The Davis home, one of the Kirktree residences open for the tour, is an arts-and-crafts-style bungalow. Across the street is the Warner home, which is more of a classic country farmhouse. It features a wrap-around porch and a deck that overlooks a colorful backyard landscape. The basement is where the owners kick back, as it features rustic furniture, a pool table and entertainment center. The docent said the owner worked in the airline industry for more than 30 years, which is why the basement’s walls are lined with artwork showing many depictions of planes and geographical locations.

The third Kirktree house, the Wheeler Smith home, is designed like a Victorian farmhouse, featuring contemporary, but comfortable, interiors.

A newer home was featured on the tour this year: the Barber residence. The home is in the Farrcroft development, where many homes do look alike. It sits on land that once belonged to Samuel Farr, the brother-in-law of Fairfax founder, Richard Ratcliffe, which brought in a bit of historical relevance to the home built in 2001.

The William Gunnell House is one of the most famous historic properties in the city. Confederate Col. John Mosby’s captured Union General Edwin Stoughton there in 1863. Truro Church owns the house and uses it as office space, so it’s rarely open to the public. Stevenson said she was excited to have it on the tour this year.

The home served as the hub for this year’s tour, since Truro Church provided its parking lot for guests of the tour. Re-enactors in tradition Civil War-era dress greeted guests and told them tales of the Civil War events and battles that took place nearby.
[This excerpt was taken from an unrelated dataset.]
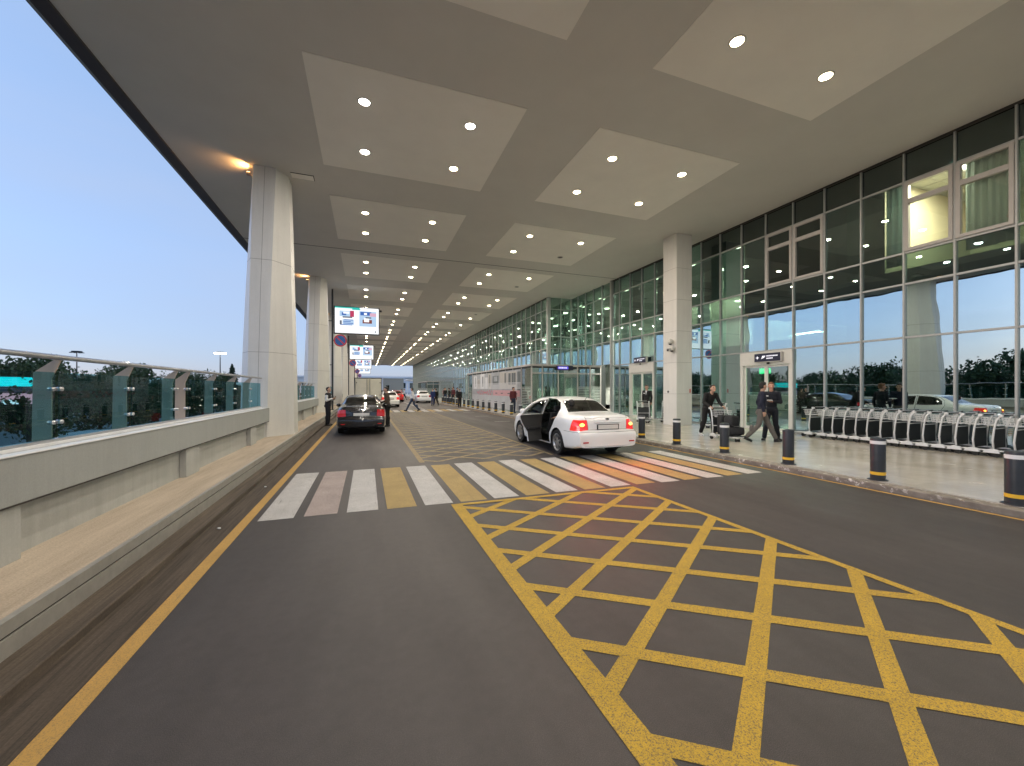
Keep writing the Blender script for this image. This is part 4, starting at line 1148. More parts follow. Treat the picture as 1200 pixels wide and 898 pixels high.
    for key in [k for k in groups if 'door' in k]:
        if key == 'rdoor_l' and open_door: continue
        d = bm_obj('door', extract(bm, groups[key]), paint, T)
        s = 1 if key.endswith('r') else -1
        hy = 2.12 if key[0] == 'f' else 1.28
        w = interp(S['w'], hy)
        MB().box(s * (w * .985 + .0), s * (w + .03), hy, hy + .17, .80, .825).build('door_handle', paint, d, bevel=.008)
        door_obj[key] = d
    gp = [f for k in groups if k.startswith('gap') for f in groups[k]]
    if gp:
        b2 = extract(bm, gp)
        bm_obj('shut_lines', b2, 'gap', T)
    for key, nm in (('rglass', 'rear_window'), ('wglass', 'windscreen')):
        if key in groups: bm_obj(nm, extract(bm, groups[key]), glass, T)
    for key in [k for k in groups if 'win_' in k]:
        if key == 'rwin_l' and open_door: continue
        bm_obj('side_window', extract(bm, groups[key]), glass, T)
    for s in 'lr':
        if 'tail_' + s in groups:
            b2 = extract(bm, groups['tail_' + s])
            for f in b2.faces: f.material_index = 0
            bm_obj('tail_lamp', b2, 'brake_on' if lights != 'off' else 'tail_red', T)
            if lights == 'hazard':
                sx = -1 if s == 'l' else 1
                MB().ell((sx * .66, .010, .815), (.07, .03, .045), 16, 8).build('indicator_lamp', 'amber_on', T, smooth=True)
            elif lights == 'brake' and detail:
                pass
        if 'head_' + s in groups: bm_obj('headlamp', extract(bm, groups['head_' + s]), 'head', T)
    # opened rear left door, hinged at its front edge
    if open_door:
        hz = Vector((-.85, 1.985, 0))
        ang = R(-64)
        for key, nm, mm in (('rdoor_l', 'open_rear_door', paint), ('rwin_l', 'pane', glass)):
            b2 = extract(bm, groups[key])
            for v in b2.verts: v.co -= hz
            if key == 'rdoor_l':
                D = bm_obj(nm, b2, paint, T, solid=.0)
                D.location = hz; D.rotation_euler = (0, 0, ang); D['label'] = 'rear left door swung wide open'
                sol = D.modifiers.new('solid', 'SOLIDIFY'); sol.thickness = .035; sol.offset = -1
                tr = extract(bm, [f for f in groups[key] if f.calc_center_median().z < .98])
                for v in tr.verts: v.co -= hz; v.co.x += .045
                t2 = bm_obj('inner_trim', tr, 'seat_grey', D)
                MB().box(.05, .11, -.62, -.12, .60, .66).build('armrest', 'seat', D, bevel=.01)
            else: bm_obj(nm, b2, mm, D)
    bm.free()
    # floor pan, arches, interior
    pan = MB().box(-.70, .70, .35, L - .35, .20, .235)
    for ay in S['ax']:
        for s in (1, -1):
            R1 = wr + .06; rr = []
            for xx in (.50, .845):
                rr.append([(s * xx, ay + R1 * math.cos(math.pi * k / 12), wr + R1 * math.sin(math.pi * k / 12)) for k in range(-2, 15)])
            pan.loft(rr, cap=False, closed=False)
            pan.face([(s * .50, ay + R1 * math.cos(math.pi * k / 12), wr + R1 * math.sin(math.pi * k / 12)) for k in range(-2, 15)])
    pan.build('underbody', 'gap', T)
    if detail:
        it = MB()
        for x in (-.37, .37):
            it.loft([[(x + a * .24, y, z) for a, y, z in ((-1, 2.1, .36), (1, 2.1, .36), (1, 2.1, .50), (-1, 2.1, .50))], [(x + a * .23, y, z) for a, y, z in ((-1, 2.62, .38), (1, 2.62, .38), (1, 2.62, .53), (-1, 2.62, .53))]])
            it.loft([[(x + a * .235, y, z) for a, y, z in ((-1, 2.0, .48), (1, 2.0, .48), (1, 2.15, .48), (-1, 2.15, .48))], [(x + a * .20, y, z) for a, y, z in ((-1, 1.86, 1.02), (1, 1.86, 1.02), (1, 1.95, 1.02), (-1, 1.95, 1.02))]])
            it.box(x - .12, x + .12, 1.83, 1.92, 1.04, 1.20)
        it.box(-.62, .62, .95, 1.45, .36, .52)
        it.loft([[(a * .62, y, z) for a, y, z in ((-1, .92, .5), (1, .92, .5), (1, 1.05, .5), (-1, 1.05, .5))], [(a * .56, y, z) for a, y, z in ((-1, .78, 1.0), (1, .78, 1.0), (1, .9, 1.0), (-1, .9, 1.0))]])
        it.build('seats', 'seat', T, bevel=.03)
        MB().box(-.60, .60, .45, .86, .93, .96).build('parcel_shelf', 'seat', T)
        MB().box(-.64, .64, 2.95, 3.35, .70, .93).build('dashboard', 'seat', T, bevel=.04)
        MB().path([(-.37 + .18 * math.cos(a * math.pi / 8), 2.83, .86 + .18 * math.sin(a * math.pi / 8)) for a in range(17)], .014).build('steering_wheel', 'black', T, smooth=True)
        if lights != 'off': MB().box(-.17, .17, .80, .83, .965, 1.0).build('high_brake_lamp', emat('high_brake', (1, .04, .02), 4) if not bpy.data.materials.get('high_brake') else bpy.data.materials['high_brake'], T, bevel=.006)
        for s in (1, -1):
            m = MB().ell((s * .96, 3.08, 1.0), (.10, .055, .075), 14, 8); m.box(s * .86, s * .93, 3.06, 3.11, .95, .985)
            m.build('wing_mirror', paint if paint != 'car_black' else 'car_black', T, smooth=True)
    if plate:
        MB().box(-.30, .30, -.062, -.040, .70, .83).build('plate_frame', 'black', T, bevel=.004)
        MB().box(-.275, .275, -.066, -.0625, .715, .815).build('number_plate', 'plate', T)
    if detail:
        for s in (1, -1): MB().box(s * .56, s * .70, -.118, -.10, .40, .43).build('reflector', 'tail_red', T, bevel=.005)
        MB().box(-.36, .36, -.05, -.02, .868, .880).build('boot_trim', 'chrome' if paint == 'car_black' else paint, T, bevel=.004)
        MB().lathe((0, 0, 0), [(.055, 0), (.05, .012), (.02, .016)], 20).build('emblem', 'chrome', T).matrix_local = Matrix.Translation((0, -.012, .945)) @ Matrix.Rotation(R(80), 4, 'X') @ Matrix.Diagonal((1, .6, 1, 1))
        MB().box(-.62, .62, -.115, -.08, .33, .365).build('bumper_grille', 'gap', T, bevel=.01) if paint == 'car_black' else None
        MB().tube((0, 1.05, 1.36), (0, .93, 1.45), .006).build('aerial', 'black', T) if paint == 'car_white' else None
    for ay in S['ax']:
        for s in (1, -1): wheel(T, s * .755, ay, wr, s)
    return T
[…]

City Councilmember Patrice Winter dressed up as Antonia Ford, the Confederate spy who aided Mosby during the war.

The two other properties on the tour were located just off Chain Bridge Road, between Fairfax Boulevard and Main Street. The Bleak House, located on Chain Bridge Road and Stratford Avenue, dates back to 1851. The Old Mayor’s House, off Cedar Avenue, dates back to the 1920s.